Нынче, правда, об уроках Грузии, преподанных ею столько лет, словно щитом, прикрывавшей ее России, можно долго рассказывать…

Но я о добрых уроках.

Полистал сейчас свой сборничек «Голубиная связь», быстренько пробежал рассказец «Короли цепей»… нету там! Что делать? Годы идут, написанного все больше, и я уже не всегда помню, где о чем писал. Помню, что писал, это — точно, но вот где?

И тут так.

А искал я сюжетец с грузинскими борцами, возвращающимися домой: с победой, естественно… Встречают такого в аэропорту, и первым делом к нему, какому-нибудь заслуженному-перезаслуженному, подходит личность, известная лишь в Тбилиси: таксист Леван или официант Котэ… Подходит и прямо тут же, на взлетной полосе, укладывает героя дня на лопатки: чтобы он не возомнил, будто он — и в самом деле, лучший борец… вон таких сколько в Тбилиси… а по всей Грузии?!

Постоянно возвращаюсь мысленно к этому обычаю: очень нужный, очень справедливый обычай.

Из-за чего недавно о нем вспомнил: мы были на концерте «Русской удали» — оркестра народных инструментов под управлением Анатолия Шипитько. На этот раз выступал с ним баянист Николай Горенко… сразу скажу, что я сочувствовал невольно оставшимся в тени прекрасным толиным баянистам. Но что делать?

Горенко — не только блестящий виртуоз и артист-характерник, не скрывающий себя под каким-нибудь традиционным концертным фраком… потрясающий работяга: как летали у него по пуговкам пальцы! И в самом деле — будто легко порхавшие птахи. Но понимаешь, сколько за этим труда и пота, в том числе и выступающего на красной рубахе на виду у зрителя… как у Гарибальди? Чтобы не было видно крови. Как у каких-нибудь ломающих «пьяного» гопачка тверских драчунов?

Концерт посвящен был Геннадию Заволокину, и я опять услышал далекий — хотя он рядом, внутри — зов неоконченной работы о нем и о народном творчестве, которую я озаглавил «Казаки и пигмеи».

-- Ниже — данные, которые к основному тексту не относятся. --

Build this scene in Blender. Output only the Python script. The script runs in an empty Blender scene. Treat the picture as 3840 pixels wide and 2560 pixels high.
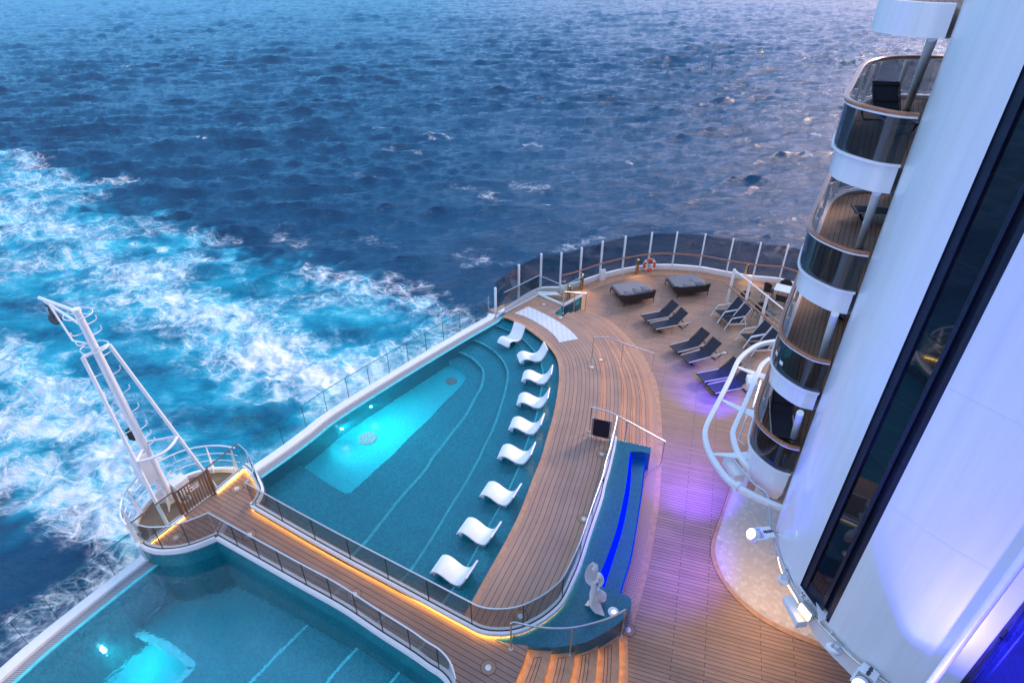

Так вот, по этой четкой классификации Николай Горенко, конечно же, еще какой казачура, как и сам Шипитько: недаром же, прослушав его оркестр, которому пришлось подменить на фестивале в Анапе какой-то опоздавший на него именитый коллектив, и устроители фестиваля, и жюри засыпали Анатолия вопросами — мол, кто таков, мол, откуда? Почему о нем не слыхать?

А о ком слыхать-то?

Вот тут и подходим к главному: да ежели бы после выступления какой-нибудь разрекламировнной сверх меры звезды или такого же звездюка выходила бы какая-нибудь сельская Фрося — на этот раз такой «Фросей» была Анна Железовская, которую я уже слышал в станице Гиагинской, — дай Бог ей удачи! — эти деловары давно бы перемерли от стыда за себя… стыда у них нет. Они давно бы уже «повыздыхали», как в любимой моей станице говорят, от черной зависти.

Но не так ли нынче в искусстве вообще? Не то же ли самое — в литературе? (Утром читал маленькую книжечку Николая Зиновьева, поэта из городишка Кореновска… какой там Вознесенский?! Коля наступает на пятки своему кубанскому землячку Кузнецову!

Из всех блаженств мне ближе нищета. Она со мной и в летний дождь, и в стужу. Она тяжка. Но — тяжестью щита, Надежно защищающего душу.

Ну, кто из них мог бы так сказать? Им ведь сие неведомо, в том-то и штука, что они-то — богатые дельцы!)

Хороший был в Майкопе концерт!

Дай, Господь, чтобы он пригодился мне, когда снова возьмусь за «Казаков и пигмеев».